The problem to still be aware of is that the younger ones may be celebrated more as they are accomplishing more. Is, new skills, placement at meets, TOPS. So make sure older feels celebrated as well.
 
The problem to still be aware of is that the younger ones may be celebrated more as they are accomplishing more. Is, new skills, placement at meets, TOPS. So make sure older feels celebrated as well.

And it benefits everyone in the long run. My son found it easier to get through those hard meets he had as a L8 and L9 because his sister had taught him so well that he needed to celebrate accomplishing goals he had set for himself rather than medals or scores. She was also there in the gym to tell him to keep his chin up when he was struggling with a skill that he had been doing beautifully two months earlier. When she reassured him that he'd get it back, it was a totally different message coming from someone who successfully worked through a two-year block on beam than from Mom the ever optimistic cheerleader.
 
The problem to still be aware of is that the younger ones may be celebrated more as they are accomplishing more. Is, new skills, placement at meets, TOPS. So make sure older feels celebrated as well.
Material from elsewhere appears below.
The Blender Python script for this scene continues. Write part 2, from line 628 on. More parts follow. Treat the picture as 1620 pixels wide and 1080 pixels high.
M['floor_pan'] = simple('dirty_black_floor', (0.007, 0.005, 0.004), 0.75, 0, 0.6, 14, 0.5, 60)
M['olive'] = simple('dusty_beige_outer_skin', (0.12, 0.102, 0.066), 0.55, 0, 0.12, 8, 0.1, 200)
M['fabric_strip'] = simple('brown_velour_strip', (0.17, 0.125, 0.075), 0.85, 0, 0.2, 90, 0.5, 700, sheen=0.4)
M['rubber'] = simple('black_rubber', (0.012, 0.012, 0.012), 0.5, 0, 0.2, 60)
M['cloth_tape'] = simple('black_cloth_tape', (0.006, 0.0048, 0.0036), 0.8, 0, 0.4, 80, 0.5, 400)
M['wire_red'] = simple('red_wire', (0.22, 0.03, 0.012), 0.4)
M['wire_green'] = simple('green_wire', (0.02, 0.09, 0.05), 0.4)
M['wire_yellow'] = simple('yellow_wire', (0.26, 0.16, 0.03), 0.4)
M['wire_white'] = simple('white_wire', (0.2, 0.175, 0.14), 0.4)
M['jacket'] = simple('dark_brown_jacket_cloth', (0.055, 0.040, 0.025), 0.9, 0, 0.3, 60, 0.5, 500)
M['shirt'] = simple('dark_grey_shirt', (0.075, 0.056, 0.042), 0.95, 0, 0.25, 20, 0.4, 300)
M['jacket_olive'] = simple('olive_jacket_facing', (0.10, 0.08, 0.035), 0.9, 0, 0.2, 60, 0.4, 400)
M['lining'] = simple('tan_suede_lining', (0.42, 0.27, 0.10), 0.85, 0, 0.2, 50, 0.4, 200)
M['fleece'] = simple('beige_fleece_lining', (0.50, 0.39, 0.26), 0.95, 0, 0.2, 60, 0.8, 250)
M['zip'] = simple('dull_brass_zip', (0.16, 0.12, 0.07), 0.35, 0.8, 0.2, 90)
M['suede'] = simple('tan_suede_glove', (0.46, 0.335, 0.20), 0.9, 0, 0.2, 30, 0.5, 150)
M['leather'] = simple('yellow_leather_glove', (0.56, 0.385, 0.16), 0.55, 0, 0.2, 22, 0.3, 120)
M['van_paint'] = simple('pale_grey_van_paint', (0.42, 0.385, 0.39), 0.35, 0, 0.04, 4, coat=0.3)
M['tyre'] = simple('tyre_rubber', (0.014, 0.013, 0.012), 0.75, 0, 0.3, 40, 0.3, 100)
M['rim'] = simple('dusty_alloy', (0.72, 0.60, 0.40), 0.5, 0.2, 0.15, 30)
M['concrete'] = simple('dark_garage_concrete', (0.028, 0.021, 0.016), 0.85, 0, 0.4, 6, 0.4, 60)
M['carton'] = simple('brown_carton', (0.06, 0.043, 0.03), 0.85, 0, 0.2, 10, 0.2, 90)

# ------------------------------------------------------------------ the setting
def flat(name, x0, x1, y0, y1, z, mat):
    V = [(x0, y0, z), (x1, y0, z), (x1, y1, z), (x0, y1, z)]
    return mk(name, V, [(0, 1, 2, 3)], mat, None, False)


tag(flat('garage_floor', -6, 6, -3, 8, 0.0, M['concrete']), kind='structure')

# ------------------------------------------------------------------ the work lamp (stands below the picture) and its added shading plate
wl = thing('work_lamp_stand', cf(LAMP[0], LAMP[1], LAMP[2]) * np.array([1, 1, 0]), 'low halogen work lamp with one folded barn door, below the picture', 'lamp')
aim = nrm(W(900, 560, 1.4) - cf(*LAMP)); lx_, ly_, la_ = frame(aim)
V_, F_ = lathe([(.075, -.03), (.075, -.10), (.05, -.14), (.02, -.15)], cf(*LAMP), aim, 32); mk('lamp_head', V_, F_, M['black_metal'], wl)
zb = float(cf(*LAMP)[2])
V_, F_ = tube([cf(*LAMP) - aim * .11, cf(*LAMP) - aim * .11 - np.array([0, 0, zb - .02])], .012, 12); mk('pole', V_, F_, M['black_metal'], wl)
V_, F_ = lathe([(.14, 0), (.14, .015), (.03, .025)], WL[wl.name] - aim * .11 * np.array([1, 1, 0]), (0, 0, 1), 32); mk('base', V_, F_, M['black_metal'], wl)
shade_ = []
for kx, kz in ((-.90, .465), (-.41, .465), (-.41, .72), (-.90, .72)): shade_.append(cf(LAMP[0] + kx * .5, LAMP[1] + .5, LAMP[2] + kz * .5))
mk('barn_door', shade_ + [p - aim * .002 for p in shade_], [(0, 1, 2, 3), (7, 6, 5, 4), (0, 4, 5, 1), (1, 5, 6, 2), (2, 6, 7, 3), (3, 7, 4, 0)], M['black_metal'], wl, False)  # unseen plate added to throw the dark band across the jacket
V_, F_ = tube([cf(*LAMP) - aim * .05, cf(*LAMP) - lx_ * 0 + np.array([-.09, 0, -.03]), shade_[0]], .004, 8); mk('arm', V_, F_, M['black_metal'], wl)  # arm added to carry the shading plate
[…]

Yes, that is true. I try to congratulate them when their sister is not around. Though, dd does place very well at meets! She finished her past l5 meet with a 37.950 as her lowest AA score. She placed 1st AA in 7/9 meets. If she can get her giants with layout flyaway out if them, free hip to hs, bwo bhs on beam, fhs ft, and a consistent switch leap to 180 n floor her coaches will allow her to skip l6! We found that out last night. Unfortunately, she is only close to her switch leap and fhs ft on floor so far :((. I told her to just work her hardest and it won't matter what level she competes, as long as she is working hard!
 
Diving is a very natural transition. Good choice. I had the same issues with my 2 daughters, the younger one was excelling and the older one much slower. The fighting and jealousy began. I pulled my older daughter out of artistic gymnastics and put her in rhythmic, she really enjoyed the dance aspects of it, so I then put her in dance and now she loves it. She even takes stretching and walkover advice from the younger sister now. At least the sport fighting has stopped.